Türkiye’deki gibi gelişmiş bir otobüs taşımacılığı yok. Terminalde iki tane danışma masası var. Biri otobüsler için öbürü tren için. Bir büfe, aynaları sökülmüş bir tuvalet ve otobüs saatini bekleme alanı. Biletlerde size koltuk numarası verilmiyor. Otobüsünüz hareket saatine yakın kuyruğa geçiyorsunuz. Önce kuyruğa geçenin otobüste istediği koltuğa oturma şansı daha fazla. Türkiye’de olduğu gibi ‘bayan yanı’ diye bir kavram yok. Kir göstermesin diye olsa gerek otobüs koltuklarının rengi siyah. Greyhound firmasının renkleri de siyah, mavi galiba. Arkasında tuvaleti de olan otobüslerin koltukları rahat. Boş bulduğun yere oturuyorsun. Türkiye’de olduğu gibi muavin falan da yok. Bütün işi şoför yapıyor. Elindeki listeden isimleri kontrol ederek yolcuları otobüse o alıyor. Otobüsler tek kapılı. Bavullarını yolcular kendisi yerleştiriyor. Bizdeki gibi mola, mola yeri de yok. En ucuz, en minimumlarla insan nakliyatı!

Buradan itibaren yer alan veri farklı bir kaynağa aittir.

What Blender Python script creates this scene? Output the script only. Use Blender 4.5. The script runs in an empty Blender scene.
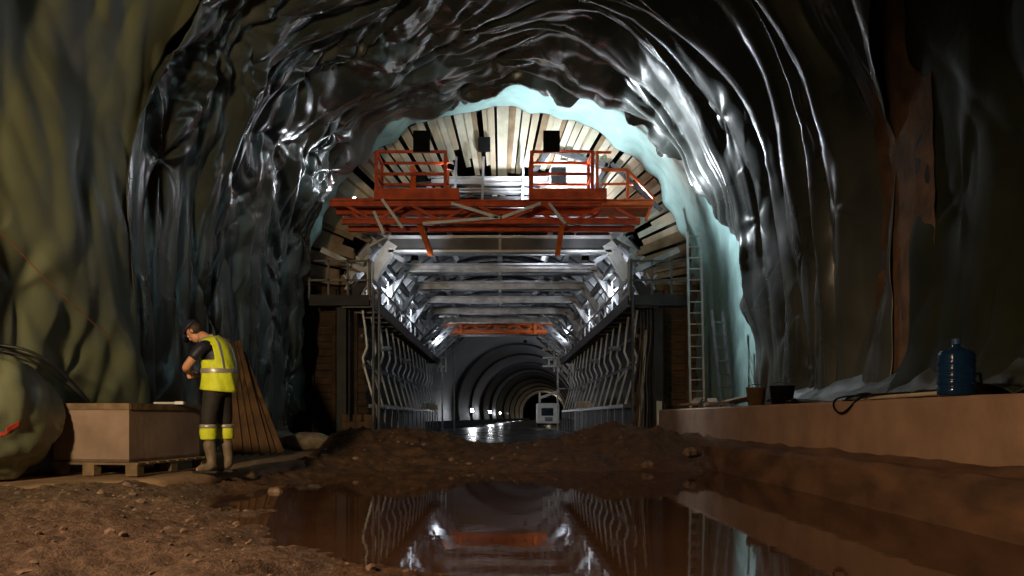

Amerika’da araba sürmenin teşvik edildiği, kolay, zevkli hale getirilmek için çalışıldığı da bilinen bir şeydir. Karayollarının genişliğini Hollywood filmlerinden öğrenmişizdir. Yollarının, asfaltının, işçiliğinin kalitesini de değineyim. Geçenlerde, yaşadığımız yere bir buçuk saat mesafede bir milli parka (Spring Mill State Park), pikniğe gittik. Yol kaymak gibi. Dökülen asfalt öyle güzel dökülmüş ki bir milim bile seviye farkı yok, yolda yama yok, varsa da seviye farkı yok, ustaca bir yol işçiliği var. Araba yolda kayıyor gibi. Ayrıca, yol boyunca bir sürü trafik işareti ve levhası var. Amerika trafik uyarı işaret ve bilgi levhalarının en çok olduğu ülke olabilir. Bu durum sadece şehirlerarası trafik için geçerli değil. Şehir içi trafiği de aynı şekilde. Her caddede, sokakta yapabileceğiniz hız sınırı sık aralıklarla gösteriliyor, hatırlatılıyor. Orada dur, burada kalk, dikkat et okul civarından geçiyorsun… Sonuç olarak, dökülen asfalt ve işçiliğinin kalitesi, işaret ve uyarıların sıklığı sanki insana her şeyin A’dan Z’ye her şeyin kontrol altına alınmış olduğu izlenimi veriyor. Yani her şey o kadar düzgün ki en ufak bir hata yaparsam, mesela, kırmızı ışıkta geçersem, hız sınırını aşarsam hemen ensemde polis belirecek gibi bir duyguyla araba sürüyorsunuz.